A imagem consensual de Cavaco, precisou, e mais precisamente, alimentou-se, da imagem de discórdia no seio da esquerda. A divisão da esquerda não é propriamente uma novidade. Aconteceu no tempo do triunvirato Soares, Zenha e Pintasilgo (embora fossem mais as afinidades do que as diferenças). Zenha desistiu e Soares e Pintasilgo continuaram. O desfecho é conhecido e a segunda volta colocou num frente a frente renhido e quase sanguinolento (mandavam-se então os comunistas para a Sibéria) o então candidato da direita Freitas do Amaral e o consensual (para quem aprecia anfíbios) candidato da esquerda Mário Soares. O que estas eleições tiveram de particular foi o embate entre duas figuras tutelares (não interessa o grau de correspondência com a realidade) que polarizaram o campo político. Na campanha que decorre passou-se exactamente o contrário: instigou-se a uma luta fratricida entre dois candidatos do mesmo partido; a esquerda perdeu mais tempo a digladiar-se intestinamente do que a concertar-se contra a direita. Embora custe aos rizomáticos de serviço por vezes a polarização é a estratégia ideal para ganhar eleições.

Suspeita-se que a maioria dos candidatos já partiu para a refrega com a certeza da vitória de Cavaco. Que o que realmente entusiasmou Soares ou Louçã não foi a possibilidade de se alojarem em Belém, mas sim a oportunidade de confrontar Cavaco e destilarem sobre ele o despeito que há muito lhe guardavam. Houve qualquer coisa de vingança pessoal que mobilizou mais os candidatos da esquerda do que propriamente um projecto presidencial. Porventura é o antever da derrota que leva Soares, e levou desde o início da campanha, ao seu incaracterístico desbragamento. A sanha com que se previa o embate tão aguardado entre os dois economistas, Cavaco e Louçã, levou comentadores a cotejarem papers publicados no estrangeiro e no país como se tratasse de uma competição académica; e levou Soares a acusar Cavaco de mediania académica como se ele fosse um génio da academia. Nada disto faz muito sentido e vejo-me forçado a aceitar as opiniões de Lobo Xavier quando diz que quem mostra estar a crispar a vida política é Soares e Alegre.

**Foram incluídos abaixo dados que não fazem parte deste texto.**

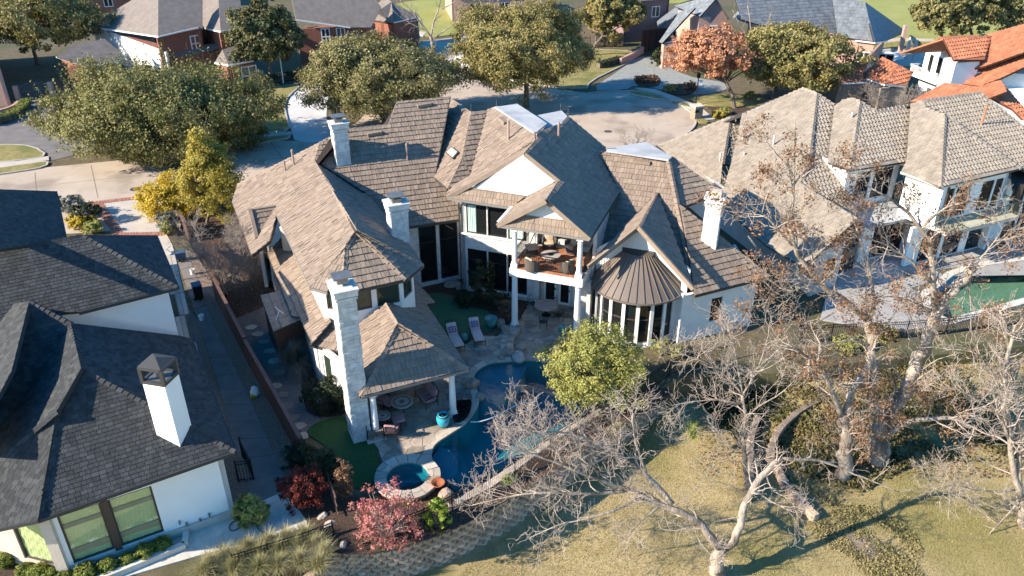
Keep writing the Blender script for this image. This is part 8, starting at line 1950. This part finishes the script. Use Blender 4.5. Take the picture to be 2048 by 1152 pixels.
# chaise longues: local x across, y from foot (0) to head
def chaise(label):
    t = thing('chaise_longue', label, 'chaise longue', (0, 0, 0), 'chaise longues by the putting green')
    soft(MB(), (0, .62, .42), (.62, 1.24, .12)).build('seat_cushion', 'cushion_pale', t, smooth=True)
    soft(MB(), (0, 1.52, .68), (.62, .82, .12), 0, R(48)).build('back_cushion', 'cushion_pale', t, smooth=True)
    fb = MB(); fb.tube([(-.34, 0, .34), (-.34, 1.25, .34), (-.34, 1.85, .95), (-.25, 1.95, 1.03), (0, 1.98, 1.06), (.25, 1.95, 1.03), (.34, 1.85, .95), (.34, 1.25, .34), (.34, 0, .34), (-.34, 0, .34)], .022, 5); fb.build('frame', 'black_iron', t)
    for x in (-.33, .33):
        for y in (.05, 1.3): MB().tube([(x, y, .34), (x * 1.08, y - .05, .15), (x, y, 0)], .018, 5).build('leg', 'black_iron', t)
        MB().tube([(x, 1.0, .36), (x * 1.05, .95, .6), (x * 1.05, 1.25, .64), (x, 1.5, .6)], .018, 5).build('armrest', 'black_iron', t)
    return t
def plaid_pillow(label):
    t = thing('pillow', label, 'pillow', (0, 0, 0), 'plaid pillows on the chaise longues'); soft(MB(), (0, 0, 0), (.50, .42, .14), 0, 0, .06).build('cushion', 'plaid_a', t, smooth=True)
    for k in range(3):
        MB().box((-.16 + .16 * k, 0, .072), (.05, .40, .006)).build('stripe', 'plaid_b', t); MB().box((0, -.13 + .13 * k, .074), (.48, .04, .006)).build('stripe', 'plaid_b', t)
    return t
for (f, hd, lab, lab2) in (((919, 704), (897, 664), 'left chaise longue with pale pink cushions, nearer the pavilion roof', 'plaid pillow on the left chaise longue'), ((960, 693), (944, 655), 'right chaise longue with pale pink cushions, nearer the boulders', 'plaid pillow on the right chaise longue')):
    a, b = U(*f, .04), U(*hd, .04); rz = head(a, b) - math.pi / 2; place(chaise(lab), a, rz)
    q = np.array([math.cos(rz + math.pi / 2), math.sin(rz + math.pi / 2)]); o = plaid_pillow(lab2); o.location = (a[0] + q[0] * 1.42, a[1] + q[1] * 1.42, .75); o.rotation_euler = (R(48), 0, rz)
def pot(name, label, p, r, hgt, m, plant=False, prof=None):
    t = thing(name, label, 'pot', (p[0], p[1], p[2])); MB().lathe((p[0], p[1], p[2]), prof or [(r * .62, 0), (r * .85, hgt * .3), (r, hgt * .7), (r * .97, hgt * .88), (r * 1.05, hgt * .93), (r * 1.05, hgt), (r * .9, hgt), (r * .88, hgt * .9)], 18).build('body', MATS[m], t, smooth=True)
    MB().lathe((p[0], p[1], p[2] + hgt * .85), [(r * .88, 0), (r * .8, .02)], 14).build('soil', 'mulch', t); return t
pot('flower_pot', 'large teal glazed pot at the edge of the putting green', U(982, 653, .04), .38, .62, 'teal_glaze'); pot('flower_pot', 'teal glazed pot with dark soil beside the right balcony column', U(1126, 668, .04), .32, .5, 'teal_glaze')
pot('flower_pot', 'smaller teal pot behind the right balcony column', U(1143, 664, .04), .25, .42, 'teal_glaze'); pot('garden_stool', 'small round teal garden stool between the two chaise longues', U(929, 680, .04), .2, .42, 'teal_glaze', prof=[(.16, 0), (.22, .12), (.22, .32), (.15, .42)])
pot('flower_urn', 'bright turquoise urn on the patio at the right pavilion column', U(887, 852, .04), .34, .78, 'turquoise_glaze', prof=[(.2, 0), (.3, .2), (.36, .45), (.34, .6), (.24, .68), (.28, .76), (.22, .76), (.2, .68)])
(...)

E agora? Bom, em minha opinião, estão criadas as condições para o tão ambicionado pleno da direita por que perorava Marcelo Rebelo de Sousa à dois anos atrás e que se vira gorado com o descalabro Barrosista. As intenções de Cavaco são a este propósito claras. Desacreditar o governo em funções (clama P. Pedroso por uma reacção do PM e bem); preparar o terreno para um futuro governo PSD encabeçado, quem sabe, por um Durão Barroso revigorado pela estada europeia (também aqui o sebastianismo vai assentar que nem uma luva); e ter a presidência mais interventiva de sempre para resgatar o seu nome ao olvido da história. Talvez se anuncie uma deriva presidencialista que mude o rosto do sistema político.

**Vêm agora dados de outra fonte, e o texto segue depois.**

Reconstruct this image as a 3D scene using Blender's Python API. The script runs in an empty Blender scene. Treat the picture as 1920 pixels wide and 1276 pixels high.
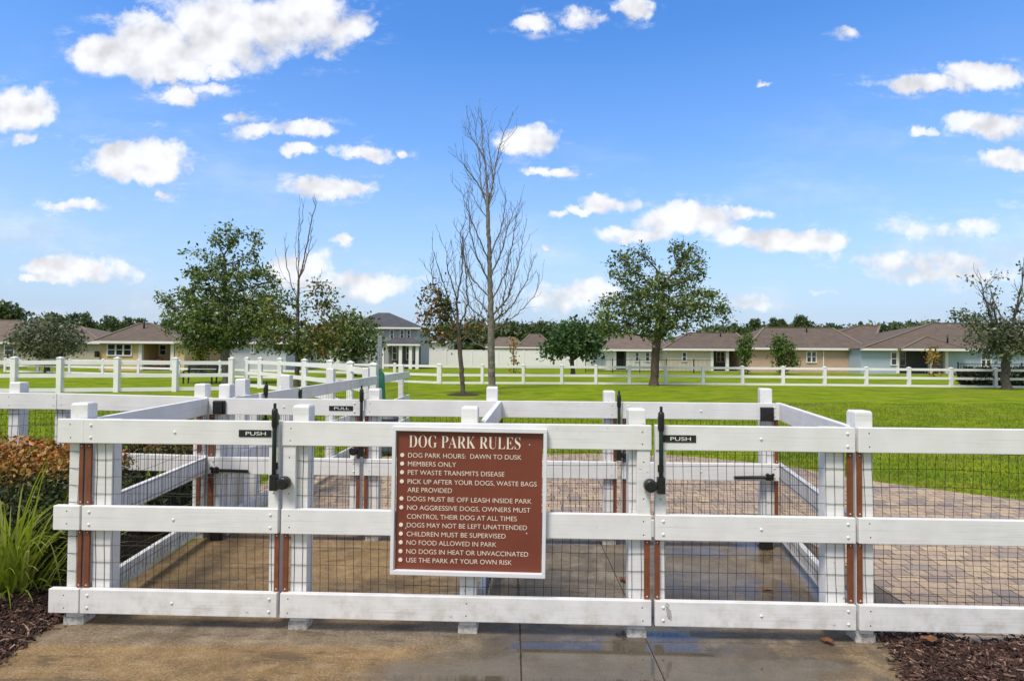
import bpy, math, random
import numpy as np
from mathutils import Vector, Matrix, Euler

# ------------------------------------------------------------------ camera, world, sun, exposure
SC = bpy.context.scene
COL = SC.collection
R = math.radians
CAM_H = 1.655
F = 1100.0                                   # focal length in pixels of the 1920 px wide photograph
cam_d = bpy.data.cameras.new("camera")
cam_d.sensor_width = 36.0
cam_d.lens = F / 1920 * 36
cam_d.clip_start = 0.05
cam_d.clip_end = 3000
cam = bpy.data.objects.new("camera", cam_d)
COL.objects.link(cam)
CROT = Euler((R(90 + 1.25), 0, 0)).to_matrix() @ Matrix.Rotation(R(0.40), 3, 'Z')
cam.matrix_world = Matrix.Translation((0, 0, CAM_H)) @ CROT.to_4x4()
SC.camera = cam

SUN_EL, SUN_AZ = 58.0, 216.0                 # azimuth clockwise from +Y (the view direction)
SKY_STRENGTH = 0.10
SUN_STRENGTH = 2.3
EXPOSURE = 0.74
SC.view_settings.view_transform = 'Standard'
SC.view_settings.look = 'None'
SC.view_settings.gamma = 1.0
SC.view_settings.exposure = EXPOSURE

sun_d = bpy.data.lights.new("sun", 'SUN')
sun_d.energy = SUN_STRENGTH
sun_d.angle = R(18)
sun_d.color = (1.0, 0.91, 0.79)
sun = bpy.data.objects.new("sun", sun_d)
COL.objects.link(sun)
_sd = Vector((math.sin(R(SUN_AZ)) * math.cos(R(SUN_EL)), math.cos(R(SUN_AZ)) * math.cos(R(SUN_EL)), math.sin(R(SUN_EL))))
sun.rotation_euler = (-_sd).to_track_quat('-Z', 'Y').to_euler()


def ray(px, py):
    """world direction through a photograph pixel (used to lay the place out)"""
    return CROT @ Vector(((px - 960) / F, -(py - 638) / F, -1.0))


def at(px, py, D):
    d = ray(px, py)
    return Vector((0, 0, CAM_H)) + d * (D / d.y)


def gnd(px, py, z=0.0):
    d = ray(px, py)
    return Vector((0, 0, CAM_H)) + d * ((z - CAM_H) / d.z)


def onp(px, py, a, b):
    """hit of a pixel ray with the upright plane Y = a + b X"""
    d = ray(px, py)
    return Vector((0, 0, CAM_H)) + d * (a / (d.y - b * d.x))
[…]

(para o anónimo que clamava por sangue, vou tentar ter uma presença mais assídua assim que tenha condições para o exercício)

Só me resta desejar um feliz 2006 para todos - leitores e participantes.

1 Comments:

  • At 2:51 da tarde, Blogger achasprafogueir@ said…

    A análise do personagem Cavaco aparece aqui habilmente delineada e representativa de todo o oportunismo e maniqueísmo populista que caracteriza esta candidatura. E este é o cerne da questão! Temos perante nós um Cavaco messiânico, lapidado com todo o cuidado pelos partidos da direita ao longo de 10 anos, depois de numa primeira tentativa ter sido derrotado pela sua própria imagem de descrença e despotismo.
    Não é de estranhar o conceito de não-político-profissional... é mais um produto de marketing bem arquitectado para limpar uma imagem de um homem tecnocrata sem qualquer ideal e responsável pelo actual estado de descrença económica e social do país. Acrescente-se ainda a imensa falta de cultura política do candidato Aníbal, que aparenta desconhecer a constituição, que supostamente irá representar e defender.
    Lamento acima de tudo, que a esquerda, ofuscada pela sua suprema sapiência, tenha descurado o potencial mimético da direita ao se apropriar do espaço político de outrem. Lamento ainda que esta mesma esquerda não denuncie sem complexos, todos os erros gravíssimos de gestão de um país, baseados na economia neo-liberal cega, que passados 20 anos vem agora apontar como sendo solução as medidas que deviam ter sido tomadas então. A responsabilidade continua a morrer solteira. A memória continua a ser curta. O futuro continua a mostrar-se negro. A liberdade continua a não ser de esquerda. A esquerda continua sem se libertar dos fantasmas Soaristas de outrora.